## Begin Stored data

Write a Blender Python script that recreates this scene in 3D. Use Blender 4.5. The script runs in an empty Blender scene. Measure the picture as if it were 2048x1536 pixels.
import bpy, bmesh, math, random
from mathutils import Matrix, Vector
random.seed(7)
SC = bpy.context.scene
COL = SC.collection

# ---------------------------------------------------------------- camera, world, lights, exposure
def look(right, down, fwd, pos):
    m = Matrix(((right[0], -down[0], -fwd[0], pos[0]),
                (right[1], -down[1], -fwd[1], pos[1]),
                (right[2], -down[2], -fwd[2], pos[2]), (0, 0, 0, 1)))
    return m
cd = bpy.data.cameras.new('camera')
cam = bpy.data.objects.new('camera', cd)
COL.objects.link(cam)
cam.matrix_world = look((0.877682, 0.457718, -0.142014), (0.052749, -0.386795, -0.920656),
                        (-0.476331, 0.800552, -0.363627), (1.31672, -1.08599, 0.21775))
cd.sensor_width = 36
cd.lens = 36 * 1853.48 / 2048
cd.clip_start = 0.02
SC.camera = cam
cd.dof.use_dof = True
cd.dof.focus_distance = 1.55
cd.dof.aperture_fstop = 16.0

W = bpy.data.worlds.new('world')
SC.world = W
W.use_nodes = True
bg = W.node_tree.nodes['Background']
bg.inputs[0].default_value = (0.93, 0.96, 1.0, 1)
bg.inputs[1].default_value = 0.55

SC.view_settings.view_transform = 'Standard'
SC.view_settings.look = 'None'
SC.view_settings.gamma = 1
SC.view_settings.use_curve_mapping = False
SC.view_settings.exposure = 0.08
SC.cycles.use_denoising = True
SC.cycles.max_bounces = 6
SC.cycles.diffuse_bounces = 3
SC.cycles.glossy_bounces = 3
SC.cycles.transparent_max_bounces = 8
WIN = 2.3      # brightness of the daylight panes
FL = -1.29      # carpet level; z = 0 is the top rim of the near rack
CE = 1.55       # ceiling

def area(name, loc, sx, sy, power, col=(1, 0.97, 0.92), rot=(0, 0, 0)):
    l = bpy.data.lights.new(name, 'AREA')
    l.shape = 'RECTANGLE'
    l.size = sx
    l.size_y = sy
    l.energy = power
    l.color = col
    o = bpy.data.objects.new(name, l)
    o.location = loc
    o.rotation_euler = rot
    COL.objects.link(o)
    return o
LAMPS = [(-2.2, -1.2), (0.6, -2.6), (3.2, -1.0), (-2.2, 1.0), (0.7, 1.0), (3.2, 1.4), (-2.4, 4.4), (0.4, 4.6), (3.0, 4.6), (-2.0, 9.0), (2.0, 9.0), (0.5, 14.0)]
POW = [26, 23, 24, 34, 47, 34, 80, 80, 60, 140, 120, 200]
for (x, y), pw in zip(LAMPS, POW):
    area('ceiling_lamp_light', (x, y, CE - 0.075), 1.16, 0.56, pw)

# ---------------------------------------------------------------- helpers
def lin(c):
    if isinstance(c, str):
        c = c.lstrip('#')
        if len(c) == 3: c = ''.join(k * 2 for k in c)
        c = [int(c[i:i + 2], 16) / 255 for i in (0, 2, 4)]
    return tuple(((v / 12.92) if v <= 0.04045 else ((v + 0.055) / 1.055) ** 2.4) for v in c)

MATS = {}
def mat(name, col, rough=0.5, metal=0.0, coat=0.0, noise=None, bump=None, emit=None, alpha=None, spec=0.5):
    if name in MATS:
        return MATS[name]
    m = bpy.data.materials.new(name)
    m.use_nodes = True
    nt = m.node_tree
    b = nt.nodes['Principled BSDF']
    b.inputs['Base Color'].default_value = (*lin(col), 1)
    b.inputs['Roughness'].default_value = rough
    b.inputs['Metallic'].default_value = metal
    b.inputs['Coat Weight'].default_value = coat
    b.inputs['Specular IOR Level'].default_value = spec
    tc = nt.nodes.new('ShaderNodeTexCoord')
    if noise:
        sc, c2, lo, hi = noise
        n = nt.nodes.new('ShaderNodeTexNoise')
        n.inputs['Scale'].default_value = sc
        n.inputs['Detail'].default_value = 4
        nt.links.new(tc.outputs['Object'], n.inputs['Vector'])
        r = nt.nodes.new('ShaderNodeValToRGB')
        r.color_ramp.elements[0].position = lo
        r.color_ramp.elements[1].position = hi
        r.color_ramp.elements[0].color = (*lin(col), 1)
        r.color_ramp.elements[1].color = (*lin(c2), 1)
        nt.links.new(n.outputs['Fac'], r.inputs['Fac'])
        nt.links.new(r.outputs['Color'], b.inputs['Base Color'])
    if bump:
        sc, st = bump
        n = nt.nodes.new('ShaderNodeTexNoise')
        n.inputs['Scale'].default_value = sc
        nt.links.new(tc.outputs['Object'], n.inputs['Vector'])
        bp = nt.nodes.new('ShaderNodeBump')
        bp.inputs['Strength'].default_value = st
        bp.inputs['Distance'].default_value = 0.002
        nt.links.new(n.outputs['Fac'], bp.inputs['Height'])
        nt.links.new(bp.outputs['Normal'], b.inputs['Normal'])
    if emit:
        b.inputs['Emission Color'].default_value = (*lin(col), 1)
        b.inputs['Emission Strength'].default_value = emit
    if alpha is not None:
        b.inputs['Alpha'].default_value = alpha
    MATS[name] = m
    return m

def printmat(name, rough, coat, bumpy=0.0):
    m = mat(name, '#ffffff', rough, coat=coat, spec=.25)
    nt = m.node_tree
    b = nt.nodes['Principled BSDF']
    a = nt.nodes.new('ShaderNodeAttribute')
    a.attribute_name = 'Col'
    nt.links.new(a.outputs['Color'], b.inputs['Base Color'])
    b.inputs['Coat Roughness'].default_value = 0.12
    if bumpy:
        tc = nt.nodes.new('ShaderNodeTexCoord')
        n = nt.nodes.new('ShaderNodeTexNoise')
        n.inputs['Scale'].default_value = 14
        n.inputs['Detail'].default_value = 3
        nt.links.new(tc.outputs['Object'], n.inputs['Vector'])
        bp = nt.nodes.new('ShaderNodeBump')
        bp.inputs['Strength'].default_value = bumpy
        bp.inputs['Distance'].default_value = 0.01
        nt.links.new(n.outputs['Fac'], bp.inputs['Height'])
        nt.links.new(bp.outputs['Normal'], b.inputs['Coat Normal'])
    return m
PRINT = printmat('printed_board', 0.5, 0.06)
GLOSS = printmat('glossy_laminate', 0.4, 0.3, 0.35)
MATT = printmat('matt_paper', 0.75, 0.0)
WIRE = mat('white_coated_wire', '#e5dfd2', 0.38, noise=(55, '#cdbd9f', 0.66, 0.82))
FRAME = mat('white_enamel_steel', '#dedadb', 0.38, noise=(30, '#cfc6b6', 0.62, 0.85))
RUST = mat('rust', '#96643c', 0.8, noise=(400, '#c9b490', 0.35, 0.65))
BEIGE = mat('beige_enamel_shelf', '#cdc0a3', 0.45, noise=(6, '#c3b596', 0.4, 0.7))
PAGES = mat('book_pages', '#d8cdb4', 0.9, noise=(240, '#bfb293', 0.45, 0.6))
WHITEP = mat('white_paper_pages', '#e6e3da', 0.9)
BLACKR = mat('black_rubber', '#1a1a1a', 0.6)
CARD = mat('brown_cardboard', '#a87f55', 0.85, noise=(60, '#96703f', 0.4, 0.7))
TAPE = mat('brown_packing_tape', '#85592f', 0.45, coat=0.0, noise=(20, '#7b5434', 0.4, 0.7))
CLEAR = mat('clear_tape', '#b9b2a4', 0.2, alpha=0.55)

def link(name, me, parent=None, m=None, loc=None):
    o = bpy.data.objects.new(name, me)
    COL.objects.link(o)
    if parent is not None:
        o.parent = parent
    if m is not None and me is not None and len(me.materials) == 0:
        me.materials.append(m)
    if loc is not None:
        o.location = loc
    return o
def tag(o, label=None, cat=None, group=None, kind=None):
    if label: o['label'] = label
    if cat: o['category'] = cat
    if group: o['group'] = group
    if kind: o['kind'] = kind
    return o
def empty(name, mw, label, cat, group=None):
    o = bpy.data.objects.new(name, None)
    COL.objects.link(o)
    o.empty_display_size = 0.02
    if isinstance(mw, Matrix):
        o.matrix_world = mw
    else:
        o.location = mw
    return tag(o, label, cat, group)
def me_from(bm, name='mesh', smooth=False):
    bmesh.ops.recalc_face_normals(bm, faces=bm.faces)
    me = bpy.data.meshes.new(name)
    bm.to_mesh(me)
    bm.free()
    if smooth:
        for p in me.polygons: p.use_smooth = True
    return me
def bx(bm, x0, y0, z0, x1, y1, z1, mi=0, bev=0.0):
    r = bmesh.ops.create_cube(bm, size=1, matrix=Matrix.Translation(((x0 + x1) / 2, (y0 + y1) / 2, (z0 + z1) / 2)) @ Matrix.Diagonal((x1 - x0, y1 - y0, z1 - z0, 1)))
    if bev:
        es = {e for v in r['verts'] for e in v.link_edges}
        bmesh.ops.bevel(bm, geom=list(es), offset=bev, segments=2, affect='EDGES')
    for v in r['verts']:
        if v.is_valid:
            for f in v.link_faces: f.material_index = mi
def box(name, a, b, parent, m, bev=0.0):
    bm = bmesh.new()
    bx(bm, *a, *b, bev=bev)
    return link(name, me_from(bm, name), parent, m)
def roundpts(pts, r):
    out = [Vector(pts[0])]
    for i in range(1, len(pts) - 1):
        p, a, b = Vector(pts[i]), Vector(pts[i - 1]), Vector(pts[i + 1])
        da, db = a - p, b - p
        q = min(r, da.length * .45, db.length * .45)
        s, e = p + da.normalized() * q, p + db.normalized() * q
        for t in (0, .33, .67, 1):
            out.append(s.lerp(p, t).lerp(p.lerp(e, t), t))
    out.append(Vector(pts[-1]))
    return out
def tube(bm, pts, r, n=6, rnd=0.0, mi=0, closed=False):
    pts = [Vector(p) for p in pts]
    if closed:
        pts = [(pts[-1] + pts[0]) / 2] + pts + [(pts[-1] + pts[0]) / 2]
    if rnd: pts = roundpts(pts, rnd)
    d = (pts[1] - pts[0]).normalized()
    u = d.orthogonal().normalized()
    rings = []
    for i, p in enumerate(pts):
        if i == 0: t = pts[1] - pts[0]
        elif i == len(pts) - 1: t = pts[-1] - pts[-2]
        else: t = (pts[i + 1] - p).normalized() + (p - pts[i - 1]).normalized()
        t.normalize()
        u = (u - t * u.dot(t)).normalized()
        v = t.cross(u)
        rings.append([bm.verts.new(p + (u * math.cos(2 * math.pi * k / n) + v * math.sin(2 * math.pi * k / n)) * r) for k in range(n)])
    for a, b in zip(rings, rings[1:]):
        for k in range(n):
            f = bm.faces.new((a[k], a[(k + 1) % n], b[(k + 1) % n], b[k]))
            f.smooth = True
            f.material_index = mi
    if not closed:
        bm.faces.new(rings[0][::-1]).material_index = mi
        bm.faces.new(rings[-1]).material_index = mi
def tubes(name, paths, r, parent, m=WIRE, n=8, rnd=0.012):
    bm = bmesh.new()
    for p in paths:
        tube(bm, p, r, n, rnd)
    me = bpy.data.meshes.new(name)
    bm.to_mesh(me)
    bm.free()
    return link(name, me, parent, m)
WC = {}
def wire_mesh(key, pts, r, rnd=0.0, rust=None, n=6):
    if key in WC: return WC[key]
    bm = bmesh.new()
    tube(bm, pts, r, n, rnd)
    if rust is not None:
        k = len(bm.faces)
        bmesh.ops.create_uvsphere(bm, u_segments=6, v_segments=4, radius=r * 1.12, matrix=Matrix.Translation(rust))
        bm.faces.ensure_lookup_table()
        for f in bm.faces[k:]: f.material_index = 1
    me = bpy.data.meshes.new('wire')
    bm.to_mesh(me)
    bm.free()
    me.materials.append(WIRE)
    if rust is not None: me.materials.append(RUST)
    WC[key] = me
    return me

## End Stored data

* _Exercise directions_:
Quote the data above verbatim from its first line to the line that includes "COL = SC.collection", with both boundary lines retained.

* _Exercise response_:
Write a Blender Python script that recreates this scene in 3D. Use Blender 4.5. The script runs in an empty Blender scene. Measure the picture as if it were 2048x1536 pixels.
import bpy, bmesh, math, random
from mathutils import Matrix, Vector
random.seed(7)
SC = bpy.context.scene
COL = SC.collection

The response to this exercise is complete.